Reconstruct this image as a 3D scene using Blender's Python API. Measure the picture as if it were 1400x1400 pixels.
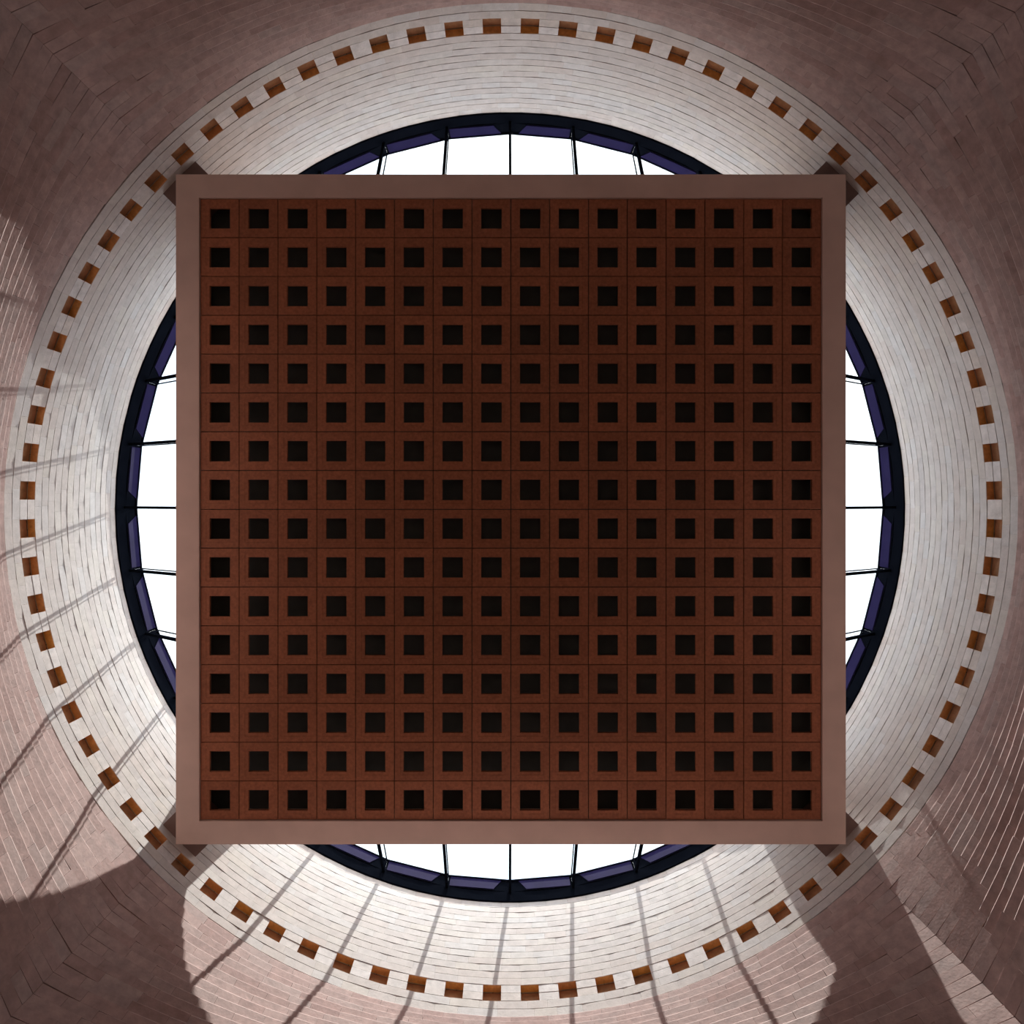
import bpy, math, random
from mathutils import Vector

random.seed(11)
PI = math.pi
C = bpy.context.scene.collection
S = bpy.context.scene
for _o in list(bpy.data.objects):
    bpy.data.objects.remove(_o)

# ------------------------------------------------------------------ camera
# World axes: +X = right in the picture, +Y = down in the picture, +Z = up (the lens points straight up).
EYE = 1.6                                   # camera height over the floor; heights "h" below are over the lens
cam_d = bpy.data.cameras.new('camera')
cam_d.sensor_width = 36.0
cam_d.lens = 36.0 * 900.0 / 1400.0
cam_d.shift_x = (700 - 692) / 1400.0
cam_d.shift_y = -(700 - 682) / 1400.0
cam_d.clip_end = 500
cam = bpy.data.objects.new('camera', cam_d)
C.objects.link(cam)
CAM = (-0.073, -0.163)
cam.location = (CAM[0], CAM[1], EYE)
cam.rotation_euler = (PI, 0, 0)
S.camera = cam

# ------------------------------------------------------------------ sky, sun, exposure
W = bpy.data.worlds.new('sky')
S.world = W
W.use_nodes = True
_n, _l = W.node_tree.nodes, W.node_tree.links
_n.clear()
_out = _n.new('ShaderNodeOutputWorld')
_bg = _n.new('ShaderNodeBackground')
_tc = _n.new('ShaderNodeTexCoord')
_ns = _n.new('ShaderNodeTexNoise')
_ns.inputs['Scale'].default_value = 5.0
_ns.inputs['Detail'].default_value = 5.0
_rp = _n.new('ShaderNodeValToRGB')
_rp.color_ramp.elements[0].position = 0.30
_rp.color_ramp.elements[0].color = (0.76, 0.87, 1.0, 1)
_rp.color_ramp.elements[1].position = 0.56
_rp.color_ramp.elements[1].color = (0.96, 0.98, 1.0, 1)
_l.new(_tc.outputs['Generated'], _ns.inputs['Vector'])
_l.new(_ns.outputs['Fac'], _rp.inputs['Fac'])
_l.new(_rp.outputs['Color'], _bg.inputs['Color'])
_bg.inputs['Strength'].default_value = 2.2
_l.new(_bg.outputs['Background'], _out.inputs['Surface'])

sun_d = bpy.data.lights.new('sun', 'SUN')
sun_d.energy = 11.0
sun_d.angle = math.radians(0.6)
sun_d.color = (1.0, 0.95, 0.88)
sun = bpy.data.objects.new('sun', sun_d)
C.objects.link(sun)
SUN = Vector((-0.115, 0.225, -1.0))
sun.rotation_euler = SUN.to_track_quat('-Z', 'Y').to_euler()
sun.location = (2, -4, 24)

S.view_settings.view_transform = 'Standard'
S.view_settings.look = 'None'
S.view_settings.gamma = 1.0
S.view_settings.use_curve_mapping = False
S.view_settings.exposure = 0.0

# ------------------------------------------------------------------ sizes (heights over the lens)
R0 = 7.4                    # inside radius of the round upper wall
A = R0 / math.sqrt(2)       # half side of the square plan
H_RIM = 12.33               # top of the stone
H_NT, H_NB = 10.23, 9.913   # niche row top / bottom
H_RING = 9.60               # joint under the round wall
SAG0 = R0 - A
SLOPE = 0.38                # how fast the sides flatten towards the floor, metre per metre
HALF = 5.19                 # half side of the hung ceiling
H_P = 10.20                 # its underside
H_GL = 12.92                # glass at the rim
H_IN = 11.80                # glass at the hung ceiling's sides
SIDES = [('right', 0), ('back', 1), ('left', 2), ('front', 3)]


def Z(h):
    return h + EYE


# ------------------------------------------------------------------ materials
def new_mat(name):
    m = bpy.data.materials.new(name)
    m.use_nodes = True
    nt = m.node_tree
    return m, nt.nodes, nt.links, nt.nodes['Principled BSDF']


def random_value(n, l):
    """one random number per object and per loose island of a joined mesh"""
    oi = n.new('ShaderNodeObjectInfo')
    ge = n.new('ShaderNodeNewGeometry')
    ad = n.new('ShaderNodeMath'); ad.operation = 'ADD'
    fr = n.new('ShaderNodeMath'); fr.operation = 'FRACT'
    l.new(oi.outputs['Random'], ad.inputs[0])
    l.new(ge.outputs['Random Per Island'], ad.inputs[1])
    l.new(ad.outputs[0], fr.inputs[0])
    return fr.outputs[0], ge.outputs['Position']


def stone_mat(name, cols, rough=0.85, mottling=0.25, scale=7.0):
    m, n, l, b = new_mat(name)
    rnd, pos = random_value(n, l)
    rp = n.new('ShaderNodeValToRGB')
    el = rp.color_ramp.elements
    while len(el) < len(cols):
        el.new(0.5)
    for i, c in enumerate(cols):
        el[i].position = i / (len(cols) - 1)
        el[i].color = (*c, 1)
    l.new(rnd, rp.inputs['Fac'])
    ns = n.new('ShaderNodeTexNoise')
    ns.inputs['Scale'].default_value = scale
    ns.inputs['Detail'].default_value = 6
    ns.inputs['Roughness'].default_value = 0.65
    l.new(pos, ns.inputs['Vector'])
    mr = n.new('ShaderNodeMapRange')
    mr.inputs['From Min'].default_value = 0.25
    mr.inputs['From Max'].default_value = 0.75
    mr.inputs['To Min'].default_value = 1 - mottling
    mr.inputs['To Max'].default_value = 1 + mottling * 0.6
    l.new(ns.outputs['Fac'], mr.inputs['Value'])
    mx = n.new('ShaderNodeMix'); mx.data_type = 'RGBA'; mx.blend_type = 'MULTIPLY'
    mx.inputs[0].default_value = 1.0
    l.new(rp.outputs['Color'], mx.inputs[6])
    l.new(mr.outputs['Result'], mx.inputs[7])
    l.new(mx.outputs[2], b.inputs['Base Color'])
    b.inputs['Roughness'].default_value = rough
    n2 = n.new('ShaderNodeTexNoise')
    n2.inputs['Scale'].default_value = 30
    n2.inputs['Detail'].default_value = 5
    l.new(pos, n2.inputs['Vector'])
    bp = n.new('ShaderNodeBump')
    bp.inputs['Strength'].default_value = 0.25
    bp.inputs['Distance'].default_value = 0.01
    l.new(n2.outputs['Fac'], bp.inputs['Height'])
    l.new(bp.outputs['Normal'], b.inputs['Normal'])
    return m


def plain_mat(name, col, rough=0.5, metallic=0.0, mottling=0.12, scale=4.0, stretch=(1, 1, 1), per_object=0.0, spec=0.4):
    m, n, l, b = new_mat(name)
    ge = n.new('ShaderNodeNewGeometry')
    mp = n.new('ShaderNodeMapping')
    mp.inputs['Scale'].default_value = stretch
    l.new(ge.outputs['Position'], mp.inputs['Vector'])
    ns = n.new('ShaderNodeTexNoise')
    ns.inputs['Scale'].default_value = scale
    ns.inputs['Detail'].default_value = 5
    l.new(mp.outputs['Vector'], ns.inputs['Vector'])
    mr = n.new('ShaderNodeMapRange')
    mr.inputs['From Min'].default_value = 0.3
    mr.inputs['From Max'].default_value = 0.7
    mr.inputs['To Min'].default_value = 1 - mottling
    mr.inputs['To Max'].default_value = 1 + mottling
    l.new(ns.outputs['Fac'], mr.inputs['Value'])
    val = mr.outputs['Result']
    if per_object:
        oi = n.new('ShaderNodeObjectInfo')
        m2 = n.new('ShaderNodeMapRange')
        m2.inputs['To Min'].default_value = 1 - per_object
        m2.inputs['To Max'].default_value = 1 + per_object
        l.new(oi.outputs['Random'], m2.inputs['Value'])
        mu = n.new('ShaderNodeMath'); mu.operation = 'MULTIPLY'
        l.new(val, mu.inputs[0]); l.new(m2.outputs['Result'], mu.inputs[1])
        val = mu.outputs[0]
    mx = n.new('ShaderNodeMix'); mx.data_type = 'RGBA'; mx.blend_type = 'MULTIPLY'
    mx.inputs[0].default_value = 1.0
    mx.inputs[6].default_value = (*col, 1)
    l.new(val, mx.inputs[7])
    l.new(mx.outputs[2], b.inputs['Base Color'])
    b.inputs['Roughness'].default_value = rough
    b.inputs['Metallic'].default_value = metallic
    b.inputs['Specular IOR Level'].default_value = spec
    return m


M = {}
M['drum'] = stone_mat('upper_limestone', [(.545, .495, .472), (.575, .53, .508), (.55, .49, .46), (.575, .55, .542), (.585, .54, .50), (.53, .49, .477)], mottling=0.16)
M['lower'] = stone_mat('lower_limestone', [(.455, .314, .288), (.49, .352, .325), (.40, .262, .238), (.465, .352, .328), (.42, .275, .248)], mottling=0.28)
M['pillar'] = stone_mat('pale_limestone', [(.60, .555, .53), (.64, .605, .595), (.59, .53, .49)])
M['mortar'] = plain_mat('mortar', (.11, .09, .08), 0.95)
M['ochre'] = stone_mat('ochre_lining', [(.66, .36, .11), (.70, .38, .15), (.62, .31, .13)], mottling=0.35, scale=12)
M['niche_back'] = stone_mat('shaded_niche_back', [(.40, .22, .11), (.44, .23, .12), (.36, .21, .12)], mottling=0.3, scale=12)  # the ochre lining darkened: shade inside the niche put into the colour
M['frame'] = plain_mat('plaster_border', (.74, .585, .515), 0.75, mottling=0.06, scale=2.0)
M['tile'] = plain_mat('red_wood_tile', (.37, .138, .068), 0.6, mottling=0.2, scale=3.0, stretch=(9, 9, 1), per_object=0.10)
M['void'] = plain_mat('dark_backing', (.085, .10, .097), 0.95)
M['black'] = plain_mat('black_steel', (.0035, .0045, .0075), 0.9, spec=0.0)
M['blue'] = plain_mat('blue_painted_steel', (.015, .0125, .048), 0.8, mottling=0.1, spec=0.02)
M['bracket'] = plain_mat('shaded_bracket', (.20, .135, .12), 0.7)  # darker than the border: shade against the wall put into the colour
M['floor'] = plain_mat('floor_stone', (.34, .24, .19), 0.6)
m, n, l, b = new_mat('skylight_glass')
n.remove(b)
_tr = n.new('ShaderNodeBsdfTransparent'); _tr.inputs['Color'].default_value = (.95, .97, .98, 1)
_gl = n.new('ShaderNodeBsdfGlossy'); _gl.inputs['Roughness'].default_value = 0.02
_mx = n.new('ShaderNodeMixShader'); _mx.inputs[0].default_value = 0.05
l.new(_tr.outputs[0], _mx.inputs[1]); l.new(_gl.outputs[0], _mx.inputs[2])
l.new(_mx.outputs[0], n['Material Output'].inputs['Surface'])
M['glass'] = m


# ------------------------------------------------------------------ helpers
def link(name, me, parent=None):
    o = bpy.data.objects.new(name, me)
    C.objects.link(o)
    if parent:
        o.parent = parent
    return o


def mesh(name, verts, faces, m):
    me = bpy.data.meshes.new(name)
    me.from_pydata(verts, [], faces)
    me.materials.append(M[m])
    me.update()
    return me


def empty(name, loc, rz, label, cat, kind=None, group=None):
    o = bpy.data.objects.new(name, None)
    o.empty_display_size = 0.3
    C.objects.link(o)
    o.location = loc
    o.rotation_euler = (0, 0, rz)
    o['label'] = label
    o['category'] = cat
    if kind:
        o['kind'] = kind
    if group:
        o['group'] = group
    return o


def box_data(x0, x1, y0, y1, z0, z1):
    v = [(x0, y0, z0), (x1, y0, z0), (x1, y1, z0), (x0, y1, z0), (x0, y0, z1), (x1, y0, z1), (x1, y1, z1), (x0, y1, z1)]
    f = [(0, 3, 2, 1), (4, 5, 6, 7), (0, 1, 5, 4), (1, 2, 6, 5), (2, 3, 7, 6), (3, 0, 4, 7)]
    return v, f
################
Do this:
Reproduce only the lines from the beginning of the data through the line that contains "bpy.data.objects.remove(_o)", both included, and please drop the pictures.

Task response:
Reconstruct this image as a 3D scene using Blender's Python API. Measure the picture as if it were 1400x1400 pixels.
import bpy, math, random
from mathutils import Vector

random.seed(11)
PI = math.pi
C = bpy.context.scene.collection
S = bpy.context.scene
for _o in list(bpy.data.objects):
    bpy.data.objects.remove(_o)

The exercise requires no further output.